start

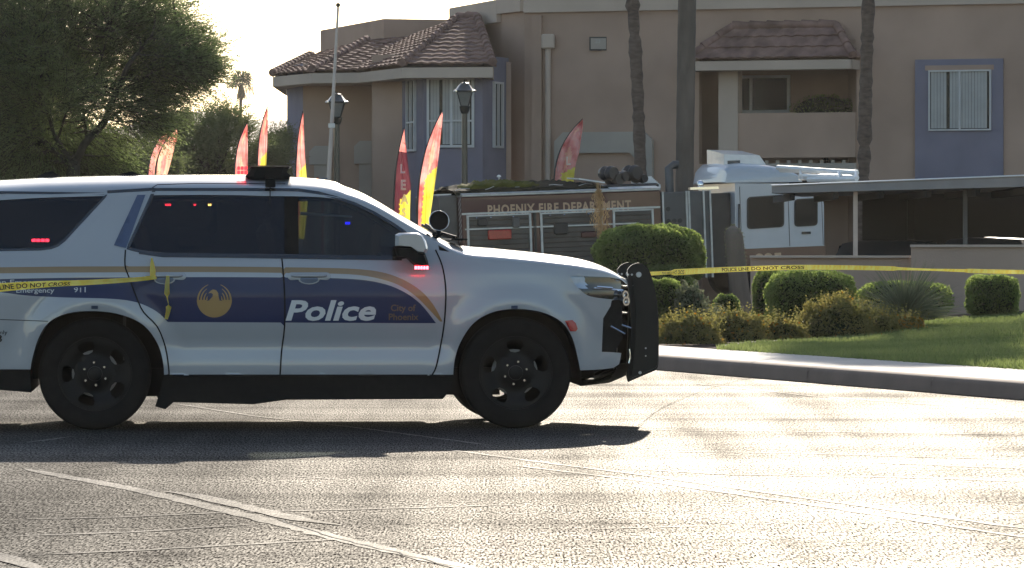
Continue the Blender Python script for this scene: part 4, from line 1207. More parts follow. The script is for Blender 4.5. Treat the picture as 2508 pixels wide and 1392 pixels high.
# ------------------------------------------------------------------ palms
def palm(name, label, base, pts_, rad, crown_r, nf, mat_tr='bark_palm', rings=True, frond=1.1, n_leaf=26, skirt=True, cz=None):
    root = empty(name, base, 0, label, 'palm tree')
    o = Vector(base); pl_ = [Vector(p) - o for p in pts_]
    # resample
    fine = []
    for i in range(len(pl_) - 1):
        k = max(2, int((pl_[i + 1] - pl_[i]).length / .12))
        for q in range(k): fine.append(pl_[i].lerp(pl_[i + 1], q / k))
    fine.append(pl_[-1])
    rr_ = [rad * (1.0 + .35 * max(0, 1 - p.z / 1.2)) * (1 + (.10 * rng.normal() if rings else .015 * rng.normal())) for p in fine]
    mb = MB(); mb.tube(fine, rr_, 12); mb.build('trunk', M[mat_tr], root, smooth=50)
    top = fine[-1]
    vs = []; 
    for k in range(nf):
        th_ = rng.uniform(0, 6.283); el = rng.uniform(-.9, 1.35) if skirt else rng.uniform(-.3, 1.35)
        dd = Vector((math.cos(th_) * math.cos(el), math.sin(th_) * math.cos(el), math.sin(el)))
        st_len = crown_r * rng.uniform(.45, .65)
        c = top + dd * st_len; c.z -= st_len * .15
        sd = dd.cross(Vector((0, 0, 1))).normalized(); up_ = sd.cross(dd).normalized()
        vs.append(np.array([top, top + Vector((0, 0, .03)), c + Vector((0, 0, .02)), c]))
        for q in range(n_leaf):
            a = (q / (n_leaf - 1) - .5) * 3.6
            ld = (dd * math.cos(a) + sd * math.sin(a)).normalized()
            L_ = frond * (1 - .25 * abs(a) / 1.8) * rng.uniform(.85, 1.1); wv = L_ * .045
            tip_ = c + ld * L_ * .75; tip2 = c + ld * L_ - Vector((0, 0, L_ * rng.uniform(.15, .45)))
            n2 = ld.cross(up_).normalized() * wv
            vs.append(np.array([c, tip_ + n2, tip2, tip_ - n2]))
    arr = np.concatenate(vs); rawmesh('crown', arr, np.arange(len(arr)), 4, M['leaf_palm'], root)
    if skirt:
        vs = []
        for k in range(int(nf * 14)):
            th_ = rng.uniform(0, 6.283); z0_ = top.z - rng.uniform(0, .5) * crown_r; r0_ = rad * 1.1; L_ = rng.uniform(.4, .9) * frond
            a = Vector((top.x + math.cos(th_) * r0_, top.y + math.sin(th_) * r0_, z0_)); b = a + Vector((math.cos(th_) * .28 * L_, math.sin(th_) * .28 * L_, -L_)); sd = Vector((-math.sin(th_), math.cos(th_), 0)) * .04
            vs.append(np.array([a, a.lerp(b, .6) + sd, b, a.lerp(b, .6) - sd]))
        arr = np.concatenate(vs); rawmesh('dead_fronds', arr, np.arange(len(arr)), 4, M['leaf_dead'], root)
    return root
def px_trunk(pp, Y, ztop):
    q = [P(px, py, Y) for px, py in pp]
    lo = q[0]; d0 = (q[1] - q[0]) / (q[1].z - q[0].z); base = lo - d0 * lo.z
    d1 = (q[-1] - q[-2]) / (q[-1].z - q[-2].z); top = q[-1] + d1 * (ztop - q[-1].z)
    return tuple(base), [base] + q + [top]
bs_, pp = px_trunk([(1568, 400), (1562, 230), (1555, 100), (1549, 0)], 91.2, 10.5)
palm('palm_tree', 'slender knobbly palm trunk rising behind the deck gun of the fire engine', bs_, pp, .135, 1.2, 26)
bs_, pp = px_trunk([(1677, 420), (1680, 200), (1683, 0)], 90.8, 12.5)
palm('palm_tree', 'thickest smooth grey palm trunk, between the fire engine cab and the balcony', bs_, pp, .20, 1.6, 60, 'bark_smooth', False)
bs_, pp = px_trunk([(2116, 420), (2121, 200), (2127, 0)], 80, 13.5)
palm('palm_tree', 'brown palm trunk at the right edge of the balcony roof', bs_, pp, .125, 1.4, 70)
# shading palms beyond the frame's top edge are these three; far small palm in the sky gap
Yp = 400; tp_ = P(592, 208, Yp); bp_ = P(588, 330, Yp)
bs_, pp = px_trunk([(587, 330), (590, 240)], Yp, tp_.z)
palm('palm_tree', 'small distant fan palm silhouetted against the white sky', bs_, pp, .15, 1.05, 38, 'bark_dark', False, 1.35, 12)

# ------------------------------------------------------------------ mesquite tree and other trees
def twig_cloud(clusters, org, n, twl, leaflet, lpt, droop=.35, spread=.35, out=None):
    """feathery sprays: clusters = [(centre, (rx,ry,rz), weight)], twigs point away from org and droop"""
    wts = np.array([c[2] for c in clusters], float); wts /= wts.sum()
    ci = rng.choice(len(clusters), size=n, p=wts)
    u = rng.normal(size=(n, 3)); u /= np.linalg.norm(u, axis=1, keepdims=True); u *= (rng.random(n) ** .45)[:, None]
    C_ = np.array([c[0] for c in clusters])[ci]; Rr = np.array([c[1] for c in clusters])[ci]
    st_ = C_ + u * Rr
    dd = st_ - np.array(org); dd /= np.linalg.norm(dd, axis=1, keepdims=True)
    dd = dd + rng.normal(0, spread, (n, 3)); dd[:, 2] -= droop * rng.random(n); dd /= np.linalg.norm(dd, axis=1, keepdims=True)
    L_ = twl * rng.uniform(.5, 1.3, n)
    # leaflets
    t_ = np.tile(np.linspace(.08, 1, lpt), n); idx = np.repeat(np.arange(n), lpt)
    sag = (t_ ** 2)[:, None] * np.array([0, 0, -1.0]) * (L_[idx] * .22)[:, None]
    c = st_[idx] + dd[idx] * (L_[idx] * t_)[:, None] + sag
    sd = np.cross(dd[idx], np.array([0, 0, 1.0])); sd /= np.linalg.norm(sd, axis=1, keepdims=True) + 1e-9
    sgn = np.where(np.arange(len(t_)) % 2 == 0, 1.0, -1.0)[:, None]
    ld = dd[idx] * .8 + sd * sgn * .8 + rng.normal(0, .35, (len(t_), 3)); ld /= np.linalg.norm(ld, axis=1, keepdims=True)
    ll = leaflet * rng.uniform(.6, 1.4, len(t_))
    c = c + ld * (ll / 2)[:, None]
    v, f = leaf_arrays(c, ll, ll * .32, ld)
    # twig ribbons
    sd0 = np.cross(dd, rng.normal(size=(n, 3))); sd0 /= np.linalg.norm(sd0, axis=1, keepdims=True); wv = .004
    e_ = st_ + dd * L_[:, None] + np.array([0, 0, -1.0]) * (L_ * .22)[:, None]
    tv = np.stack([st_ - sd0 * wv, st_ + sd0 * wv, e_ + sd0 * wv * .4, e_ - sd0 * wv * .4], 1).reshape(-1, 3)
    return v, tv, st_
def limb(mb, a, b, r0, r1, sag=.08, n=7):
    a = Vector(a); b = Vector(b); L_ = (b - a).length; off_ = Vector(rng.normal(0, .06, 3)) * L_
    pts_ = [a.lerp(b, i / n) + off_ * math.sin(i / n * math.pi) + Vector((0, 0, sag * L_ * math.sin(i / n * math.pi))) for i in range(n + 1)]
    mb.tube(pts_, [r0 + (r1 - r0) * i / n for i in range(n + 1)], 7, cap=False); return pts_
Y0 = 60
mq = empty('mesquite_tree', tuple(P(172, 430, Y0)), 0, 'big feathery mesquite tree filling the upper left with a forked dark trunk', 'tree')
mq.location.z = 0; mo = np.array(mq.location)
def MQ(px, py, dy=0.0): return np.array(P(px, py, Y0 + dy)) - mo
cl_ = []
for px, py, rx, ry, dy, wgt in ((150, 40, 260, 110, 0, 5), (330, 60, 150, 90, .5, 3), (430, 130, 100, 80, 0, 2.4), (380, 200, 110, 60, .3, 2.0), (455, 165, 75, 40, -.4, 1.0), (270, 160, 130, 90, .8, 2.2), (120, 180, 150, 110, .5, 3.5),
                            (40, 120, 150, 180, -.5, 5), (20, 300, 120, 130, 0, 4.5), (150, 300, 100, 70, .8, 1.1), (330, 265, 100, 45, 0, 1.1), (250, 330, 70, 40, .5, .45), (350, 310, 60, 25, 0, .35), (60, 380, 170, 60, .6, 3.2), (220, 395, 120, 40, .9, 1.6), (-100, 150, 160, 250, 0, 3), (100, -120, 350, 100, 0, 3), (200, 240, 90, 60, -.6, 1.0)):
    cl_.append((MQ(px, py, dy), (rx * Y0 / F, 1.1 if wgt > 2 else .6, ry * Y0 / F), wgt))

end

TASK DETAILS:
Read the data above. Pull out each line in which the string "from" appears.

ANSWER BELOW:
Continue the Blender Python script for this scene: part 4, from line 1207. More parts follow. The script is for Blender 4.5. Treat the picture as 2508 pixels wide and 1392 pixels high.
    """feathery sprays: clusters = [(centre, (rx,ry,rz), weight)], twigs point away from org and droop"""